Boneyard Tools

CFM, velocity and duct area: how the sizing works

How airflow and air velocity set the cross-section of a duct, why the equivalent round diameter matters, and how to pick a stocked size.

The airflow equation behind the tool

Duct sizing starts from one relationship: airflow equals velocity multiplied by cross-sectional area. Rearranged, area equals airflow divided by velocity, which is exactly what this calculator does with CFM and feet per minute. Because CFM is cubic feet per minute and velocity is feet per minute, the units cancel to leave square feet of area. That area is the amount of open space the moving air needs, and everything else in the result is just a unit conversion of it.

From square feet to a round diameter

A cross-section in square feet is hard to shop for, so the tool converts it to square inches by multiplying by 144, then finds the round duct that has that area. The circle area formula, area equals pi times radius squared, is inverted to solve for diameter. That is why 82.29 square inches becomes a 10.24 inch round duct and 160 square inches becomes 14.27 inches. Round duct is quoted by diameter, so this figure maps straight to a catalog size.

Choosing a velocity that fits the room

Velocity is a design choice, not a fixed constant, and it controls both duct size and comfort. Faster air packs the same CFM into a smaller duct, which saves space and material, but it also increases friction loss and the whooshing sound at registers.

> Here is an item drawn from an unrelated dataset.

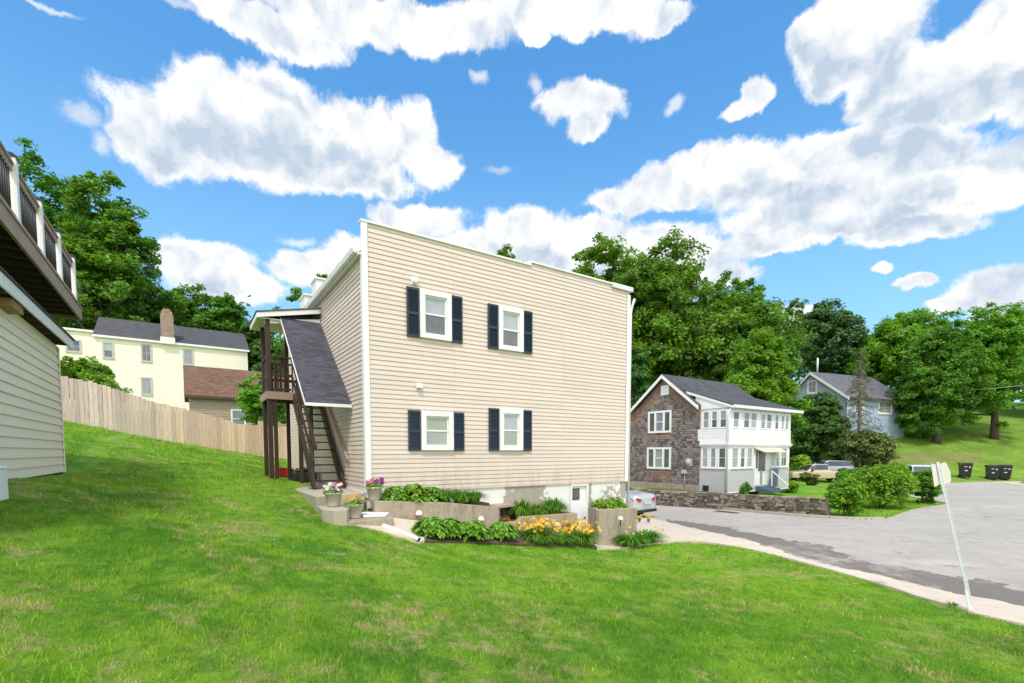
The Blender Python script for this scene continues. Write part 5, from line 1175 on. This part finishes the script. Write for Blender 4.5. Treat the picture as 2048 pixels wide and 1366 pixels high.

Residential supply trunks often target 700 to 900 feet per minute, branch runs a little less, and return air is kept slower still to stay quiet. Entering different velocities in the tool shows the size and noise trade-off instantly.

Rounding up to a stocked size

Ducts are sold in whole-inch steps such as 6, 8, 10, 12 and 14 inches, so the exact diameter almost never matches stock. Always round up to the next available size, because a smaller duct forces the air faster than you designed for and raises both static pressure and noise. If the next size up feels oversized, nudge the velocity higher in the calculator and re-check, but keep the whole system in mind rather than one branch in isolation.

Frequently asked questions

Should I size the whole system at one velocity?

Not usually. Main trunks can run faster to save space, while branches and returns should run slower to limit noise. Size each section for the airflow it carries and a velocity suited to where it runs, then verify the totals.

Why do rectangular ducts need more area than round?

A rectangle has more wall surface for the same area, so friction is higher and the corners carry little air. Equivalent-diameter tables add area to a rectangle so it moves the same CFM at the same friction as the round size this tool reports.